As you would expect being a 9-year-old, my signature was as childish as I was - I wrote my first name and manipulated the last letter so it would resemble a cross between a flag and a boat mast – perhaps it was my subconscious attempt to express this new phase of my life, which would see me travel far away and become an Australian.

Remarkably, with the exception of a few slight amendments over the years, the signature has remained relatively intact up until now. I used it to open my first bank account as an 11-year-old, and not long after that for my public transportation card.

The only amendment it received was in high school when my Year 8 maths teacher, the gregarious Mr Zabadel, used my name as an example in his Algebra class.

“In maths terms, his name is basically Saeed to the power of 2,” he said. “So we can also call him Saeed Squared.”

The name stuck for the rest of my high school days, and I was so chuffed about it that I added a little two in the middle of the flag/mast, where it proudly remains on my Australian citizen certificate and my passport.

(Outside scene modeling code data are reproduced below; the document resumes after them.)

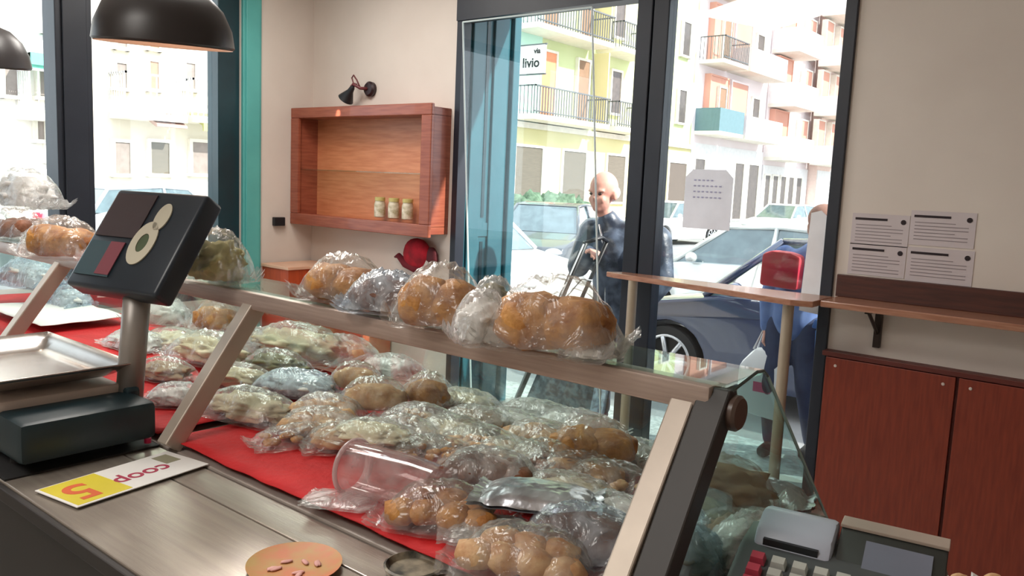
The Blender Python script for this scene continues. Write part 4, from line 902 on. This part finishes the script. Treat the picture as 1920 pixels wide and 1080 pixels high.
q = MB(); cap(q, (0, 0, .92), (.02, 0, 1.18), .15, .15); cap(q, (-.05, 0, 1.28), (.11, 0, 1.30), .10, .10); cap(q, (.03, 0, 1.30), J2['nk'], .10, .062)
for sh, e_, w_ in A1: chain(q, [sh, e_, tuple(Vector(e_).lerp(Vector(w_), .9))], [.075, .058, .042])
o_ = q.build('jumper', mat('blue_jumper', (104, 128, 176), .85, var=(84, 108, 160), scale=12), pr, True); fuse(o_, .014, 3)
q = MB()
for sx, kx, ky, ax_, ay in ((-.09, -.10, -.05, -.10, .05), (.09, .10, .06, .12, .20)): chain(q, [(sx, 0, .88), (kx, ky, .48), (ax_, ay, .10)], [.11, .08, .065])
o_ = q.build('jeans', mat('blue_jeans', (54, 66, 98), .85, var=(40, 50, 80), scale=10), pr, True); fuse(o_, .014, 3)
for ax_, ay in ((-.10, .05), (.12, .20)):
    q = MB(); cap(q, (ax_, ay+.02, .045), (ax_, ay-.15, .04), .05, .042); o_ = q.build('shoe', darkm, pr, True); fuse(o_, .01, 2)
rb = tag(MB().prism([(-.125, -.10), (.12, -.11), (.125, .10), (.06, .12), (-.06, .125), (-.12, .10)], 1, -.05, .05, .02).build('shoulder_bag', mat('crimson_bag', (204, 40, 66), .6, var=(186, 56, 60), scale=12), None, 'auto'), 'red bag carried at the back of the person in blue', 'bag')
rb.location = (-1.90, 5.03, 1.13)
q = MB(); q.prism([(-.13, -.34), (.12, -.36), (.14, -.12), (.05, .0), (-.04, .0), (-.13, -.10)], 1, -.05, .05, .03)
for dy in (-.03, .03): q.tube([(-.05, dy, -.01), (-.01, dy*.4, .10), (.04, dy, -.01)], .007, 6)
pb = thing('shopping_bag', 'white plastic shopping bag with pink print hanging from the hand of the person in blue', 'bag', (-2.02, 5.16, .60)); pb.scale = (1.2, 1.1, 1.3)
q.build('bag', mat('white_plastic', (240, 240, 244), .5), pb, 'auto')
MB().box((-.03, -.052, -.22), (.07, -.049, -.17)).build('pink_print', mat('pink_print', (226, 90, 140), .6), pb)
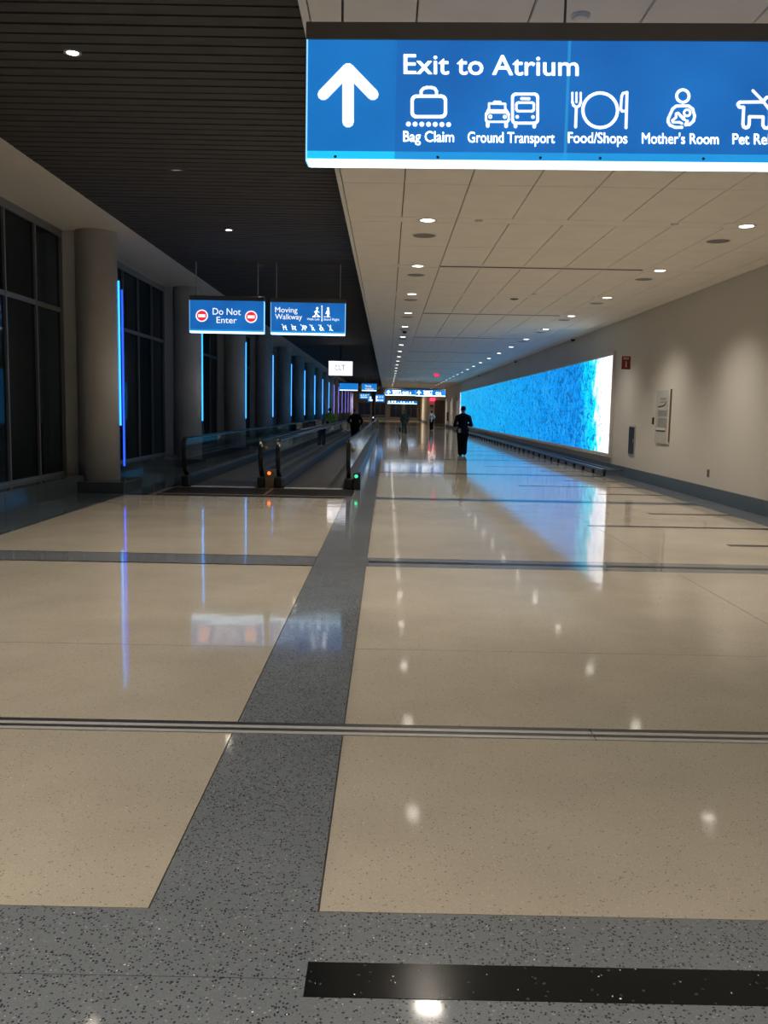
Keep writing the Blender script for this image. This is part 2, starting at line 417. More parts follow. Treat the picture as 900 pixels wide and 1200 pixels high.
o = box('distant_ceiling_slab', XD + .02, WX + 3, 113.0, YE, ZC, ZC + .028, M['tile'], ceil)
struct(box('trim_2', XD - .03, XD + .018, YB, YE, ZC - .006, 4.98, M['white']), 'white fascia edge between the two ceilings')

# ------------------------------------------------------------------ DARK CEILING
dk = struct(box('ceiling_dark', XS, XD - .03, YB, YE, 4.96, 5.04, M['deck']), 'dark slatted ceiling')
bm_ = None
V, Fc = [], []; boxdata(V, Fc, XS - .05, XD - .03, -.082, .082, 0, .13); bmesh_ = mesh('baffle', V, Fc); bmesh_.materials.append(M['baffle'])
yb = 3.0; rest = []; n = 0
while yb < YE:
    if n < 190: link('baffle', bmesh_, None, dk, (0, yb, ZD + .008 + random.uniform(-.002, .002)))
    else: rest.append((XS - .05, XD - .03, yb - .082, yb + .082, ZD + .008, ZD + .138))
    yb += .20; n += 1
o = boxes('distant_baffles', rest, M['baffle'], dk); o['kind'] = 'stuff'
# soffit over the windows
struct(box('ceiling_soffit', -6.5, XS, YB, YE, ZD, 5.04, M['soffit']), 'pale soffit along the window wall')

# ------------------------------------------------------------------ LEFT WINDOW WALL
wl = struct(box('wall_left', -6.5, XG - .12, YB, YE, 0, .30, M['darkstone']), 'window wall with pilasters and stone plinth')
box('header_beam', -6.5, XG + .05, YB, YE, 4.73, ZD, M['frame'], wl)
box('joint_backing', -6.22, -5.662, 5.0, YE, 0, .285, M['caulk'], wl)
V, Fc = [], []; boxdata(V, Fc, -.56, 0, 0, 1.188, 0, .30); pm = mesh('plinth_panel', V, Fc); pm.materials.append(M['darkstone'])
y = 5.9
n = 0
rest = []
while y < YE - 2:
    if n < 60: link('plinth_panel', pm, None, wl, (-5.65, y, 0))
    else: rest.append((-6.21, -5.65, y, y + 1.188, 0, .30))
    y += 1.2; n += 1
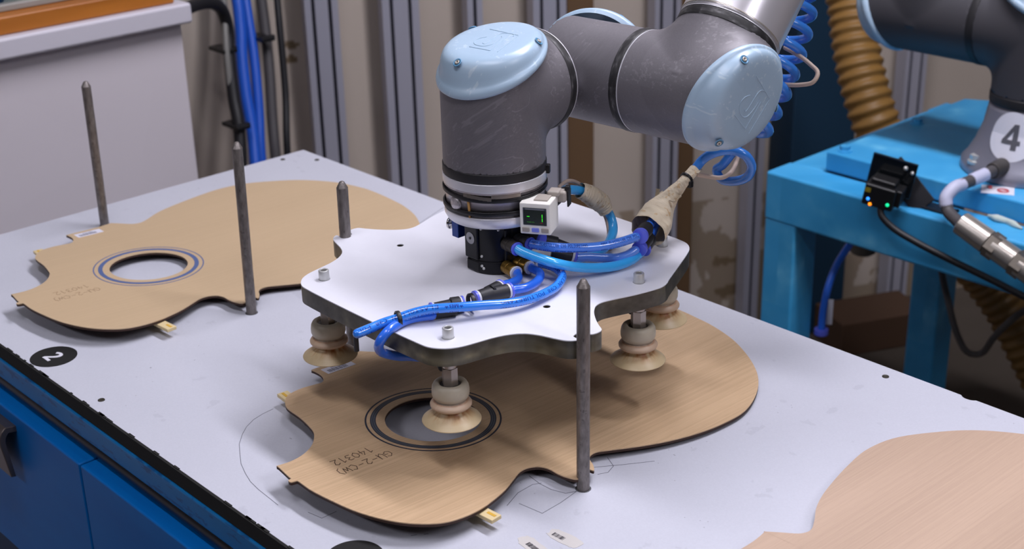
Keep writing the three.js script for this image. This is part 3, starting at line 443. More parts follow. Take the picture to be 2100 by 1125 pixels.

But it was the squared symbol that came back to bite me at the bank. With my second Abu Dhabi expat stint coming in an age of biometric checks, eye scanners and mobile phone fingerprint ID, I haven’t really had to use my signature to verify my identity all that often. The fuzzy memory made me misplace the little 2 that caused the eagle-eyed banker much concern.

I have opted to keep the signature and have begun to sign my name below journal entries for daily practice. But the banker is right, signatures do say a lot about a person.